We start by considering the case where $\boldsymbol{X} \cup \boldsymbol{Y} \cup \boldsymbol{Z}=\mathcal{X} .$ As $\boldsymbol{Z}$ separates $\boldsymbol{X}$ from $\boldsymbol{Y}$, there are no direct edges between $\boldsymbol{X}$ and $\boldsymbol{Y}$. Hence, any clique in $\mathcal{H}$ is fully contained either in $\boldsymbol{X} \cup \boldsymbol{Z}$ or in $\boldsymbol{Y} \cup \boldsymbol{Z}$. Let $\mathcal{I}_{\boldsymbol{X}}$ be the indexes of the set of cliques that are contained in $\boldsymbol{X} \cup \boldsymbol{Z}$, and let $\mathcal{I}_{Y}$ be the indexes of the remaining cliques. We know that

$$ P\left(X_{1}, \ldots, X_{n}\right)=\frac{1}{Z} \prod_{i \in \mathcal{I}{\boldsymbol{X}}} \phi{i}\left(\boldsymbol{D}{i}\right) \cdot \prod{i \in \mathcal{I}{\boldsymbol{Y}}} \phi{i}\left(\boldsymbol{D}_{i}\right) $$

As we discussed, none of the factors in the first product involve any variable in $\boldsymbol{Y}$, and none in the second product involve any variable in $\boldsymbol{X}$. Hence, we can rewrite this product in the form:

$$ P\left(X_{1}, \ldots, X_{n}\right)=\frac{1}{Z} f(\boldsymbol{X}, \boldsymbol{Z}) g(\boldsymbol{Y}, \boldsymbol{Z}) $$

From this decomposition, the desired independence follows immediately (exercise 2.5). Now consider the case where $\boldsymbol{X} \cup \boldsymbol{Y} \cup \boldsymbol{Z} \subset \mathcal{X}$. Let $\boldsymbol{U}=\mathcal{X}-(\boldsymbol{X} \cup \boldsymbol{Y} \cup \boldsymbol{Z})$. We can partition $\boldsymbol{U}$ into two disjoint sets $\boldsymbol{U}_{1}$ and $\boldsymbol{U}_{2}$ such that $\boldsymbol{Z}$ separates $\boldsymbol{X} \cup \boldsymbol{U}_{1}$ from $\boldsymbol{Y} \cup \boldsymbol{U}_{2}$ in $\mathcal{H}$. Using the preceding argument, we conclude that $P \models\left(\boldsymbol{X}, \boldsymbol{U}_{1} \perp \boldsymbol{Y}, \boldsymbol{U}_{2} \mid \boldsymbol{Z}\right)$. Using the decomposition property $(\boldsymbol{X} \perp \boldsymbol{Y}, \boldsymbol{W} \mid \boldsymbol{Z}) \Longrightarrow(\boldsymbol{X} \perp \boldsymbol{Y} \mid \boldsymbol{Z})$ (equation 2.8), we conclude that $P \models(\boldsymbol{X} \perp \boldsymbol{Y} \mid \boldsymbol{Z})$.

Let’s look at theorem 4.1

Theorem 4.1:

Let $P$ be a distribution over $\mathcal{X}$, and $\mathcal{H}$ a Markov network structure over $\mathcal{X}$. If $P$ is a Gibbs distribution that factorizes over $\mathcal{H}$, then $\mathcal{H}$ is an I-map for $P$.

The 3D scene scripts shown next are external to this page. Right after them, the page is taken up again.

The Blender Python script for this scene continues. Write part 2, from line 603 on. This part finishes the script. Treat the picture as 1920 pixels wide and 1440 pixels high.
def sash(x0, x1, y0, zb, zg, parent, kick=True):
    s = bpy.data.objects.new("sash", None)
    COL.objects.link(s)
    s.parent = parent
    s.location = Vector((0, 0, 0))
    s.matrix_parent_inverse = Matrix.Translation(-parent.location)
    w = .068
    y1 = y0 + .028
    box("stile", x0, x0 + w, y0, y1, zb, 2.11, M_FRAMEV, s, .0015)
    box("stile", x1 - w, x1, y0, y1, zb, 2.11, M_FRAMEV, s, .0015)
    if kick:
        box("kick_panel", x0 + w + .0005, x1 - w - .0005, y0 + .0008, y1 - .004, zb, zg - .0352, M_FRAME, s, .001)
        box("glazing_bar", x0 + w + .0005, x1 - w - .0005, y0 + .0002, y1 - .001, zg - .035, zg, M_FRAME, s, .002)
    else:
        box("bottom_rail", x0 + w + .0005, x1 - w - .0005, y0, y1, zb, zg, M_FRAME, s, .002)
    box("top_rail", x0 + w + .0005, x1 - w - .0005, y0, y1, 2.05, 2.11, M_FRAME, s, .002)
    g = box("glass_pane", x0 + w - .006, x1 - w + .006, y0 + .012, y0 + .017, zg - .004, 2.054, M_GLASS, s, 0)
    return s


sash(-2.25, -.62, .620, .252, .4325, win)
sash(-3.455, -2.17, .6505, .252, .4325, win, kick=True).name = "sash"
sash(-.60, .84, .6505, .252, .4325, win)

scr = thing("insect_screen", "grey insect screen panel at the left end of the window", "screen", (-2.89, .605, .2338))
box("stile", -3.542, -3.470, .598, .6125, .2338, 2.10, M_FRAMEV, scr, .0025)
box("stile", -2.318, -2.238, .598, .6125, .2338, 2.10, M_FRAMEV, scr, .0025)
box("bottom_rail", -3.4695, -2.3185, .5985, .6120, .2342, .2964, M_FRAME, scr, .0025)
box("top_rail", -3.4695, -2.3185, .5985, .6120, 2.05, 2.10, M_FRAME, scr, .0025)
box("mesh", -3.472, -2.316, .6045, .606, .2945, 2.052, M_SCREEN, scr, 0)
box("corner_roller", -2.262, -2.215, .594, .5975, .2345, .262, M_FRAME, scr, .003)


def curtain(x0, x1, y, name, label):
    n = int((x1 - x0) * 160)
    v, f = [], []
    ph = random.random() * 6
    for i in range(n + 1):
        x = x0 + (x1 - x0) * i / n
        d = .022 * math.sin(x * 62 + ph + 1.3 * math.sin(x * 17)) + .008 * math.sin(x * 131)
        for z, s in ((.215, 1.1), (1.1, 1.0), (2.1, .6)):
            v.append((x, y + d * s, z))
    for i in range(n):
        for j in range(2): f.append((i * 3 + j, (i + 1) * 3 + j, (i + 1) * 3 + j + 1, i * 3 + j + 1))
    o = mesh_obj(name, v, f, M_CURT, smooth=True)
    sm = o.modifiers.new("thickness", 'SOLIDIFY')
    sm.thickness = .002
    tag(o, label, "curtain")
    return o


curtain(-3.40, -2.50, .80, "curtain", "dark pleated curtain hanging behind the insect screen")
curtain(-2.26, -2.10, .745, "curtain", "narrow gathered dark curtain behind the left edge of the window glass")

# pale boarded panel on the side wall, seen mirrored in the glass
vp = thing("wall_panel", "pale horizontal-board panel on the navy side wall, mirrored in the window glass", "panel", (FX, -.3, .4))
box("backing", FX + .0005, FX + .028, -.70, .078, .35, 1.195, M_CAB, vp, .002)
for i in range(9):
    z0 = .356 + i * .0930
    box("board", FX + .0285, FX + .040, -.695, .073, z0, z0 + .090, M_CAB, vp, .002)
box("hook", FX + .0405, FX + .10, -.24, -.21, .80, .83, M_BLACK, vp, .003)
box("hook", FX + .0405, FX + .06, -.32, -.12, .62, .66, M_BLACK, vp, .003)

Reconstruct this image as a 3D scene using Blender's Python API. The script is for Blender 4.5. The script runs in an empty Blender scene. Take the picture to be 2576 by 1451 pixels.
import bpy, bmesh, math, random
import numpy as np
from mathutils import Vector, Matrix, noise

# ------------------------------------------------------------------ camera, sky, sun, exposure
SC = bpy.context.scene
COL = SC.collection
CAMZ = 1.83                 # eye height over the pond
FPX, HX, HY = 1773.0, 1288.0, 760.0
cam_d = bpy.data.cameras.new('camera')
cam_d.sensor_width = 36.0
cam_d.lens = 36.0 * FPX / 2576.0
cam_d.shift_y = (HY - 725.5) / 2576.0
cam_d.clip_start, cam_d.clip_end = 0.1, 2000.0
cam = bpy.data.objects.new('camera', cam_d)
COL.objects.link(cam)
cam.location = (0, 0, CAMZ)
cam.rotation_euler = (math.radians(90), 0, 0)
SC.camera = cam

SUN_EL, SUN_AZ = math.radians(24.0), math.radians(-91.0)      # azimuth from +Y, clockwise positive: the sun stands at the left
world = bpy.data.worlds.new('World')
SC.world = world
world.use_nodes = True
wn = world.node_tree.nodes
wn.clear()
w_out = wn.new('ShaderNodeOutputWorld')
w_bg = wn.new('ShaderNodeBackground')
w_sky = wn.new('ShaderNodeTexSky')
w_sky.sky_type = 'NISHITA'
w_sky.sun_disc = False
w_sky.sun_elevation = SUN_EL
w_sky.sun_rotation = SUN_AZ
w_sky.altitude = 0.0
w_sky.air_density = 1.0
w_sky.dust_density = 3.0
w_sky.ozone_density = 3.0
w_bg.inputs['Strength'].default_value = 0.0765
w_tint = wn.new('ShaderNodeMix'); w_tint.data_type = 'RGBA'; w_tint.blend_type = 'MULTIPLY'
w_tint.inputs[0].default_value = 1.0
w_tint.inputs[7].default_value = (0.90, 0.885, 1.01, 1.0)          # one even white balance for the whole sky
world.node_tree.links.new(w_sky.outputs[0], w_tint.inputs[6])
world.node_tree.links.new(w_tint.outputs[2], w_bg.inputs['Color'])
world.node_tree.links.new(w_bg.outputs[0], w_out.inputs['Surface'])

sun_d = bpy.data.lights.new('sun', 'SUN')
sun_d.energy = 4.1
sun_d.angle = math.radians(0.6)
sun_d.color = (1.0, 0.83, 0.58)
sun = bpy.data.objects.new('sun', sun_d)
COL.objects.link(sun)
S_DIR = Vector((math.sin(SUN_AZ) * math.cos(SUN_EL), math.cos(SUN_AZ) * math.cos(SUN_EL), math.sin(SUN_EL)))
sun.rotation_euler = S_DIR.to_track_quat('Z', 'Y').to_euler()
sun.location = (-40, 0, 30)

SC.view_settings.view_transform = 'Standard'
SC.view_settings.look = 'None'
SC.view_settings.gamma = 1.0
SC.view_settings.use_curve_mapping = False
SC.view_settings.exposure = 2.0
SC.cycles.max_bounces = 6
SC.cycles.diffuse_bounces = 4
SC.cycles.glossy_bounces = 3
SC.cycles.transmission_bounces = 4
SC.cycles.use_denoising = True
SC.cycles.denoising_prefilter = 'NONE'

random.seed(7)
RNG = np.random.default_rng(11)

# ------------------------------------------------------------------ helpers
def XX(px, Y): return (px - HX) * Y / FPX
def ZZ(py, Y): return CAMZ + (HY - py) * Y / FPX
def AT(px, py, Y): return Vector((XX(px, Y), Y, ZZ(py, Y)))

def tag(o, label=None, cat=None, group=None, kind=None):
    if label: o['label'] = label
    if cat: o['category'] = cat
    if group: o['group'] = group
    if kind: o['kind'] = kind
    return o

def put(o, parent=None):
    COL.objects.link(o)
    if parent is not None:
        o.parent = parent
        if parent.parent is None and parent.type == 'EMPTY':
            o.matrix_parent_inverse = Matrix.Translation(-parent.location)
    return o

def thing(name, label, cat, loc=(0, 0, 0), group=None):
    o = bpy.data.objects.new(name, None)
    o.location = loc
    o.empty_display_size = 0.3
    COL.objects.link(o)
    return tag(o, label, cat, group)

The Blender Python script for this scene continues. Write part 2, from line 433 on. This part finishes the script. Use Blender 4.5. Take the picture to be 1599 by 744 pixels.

The proof of theorem 4.1 is the same as the proof of soundness, so, the authors say that “We first consider the analog to theorem 3.2, which asserts that a Gibbs distribution satisfies the independencies associated with the graph. In other words, this result states the soundness of the separation criterion.”

I will talk about completeness in another post.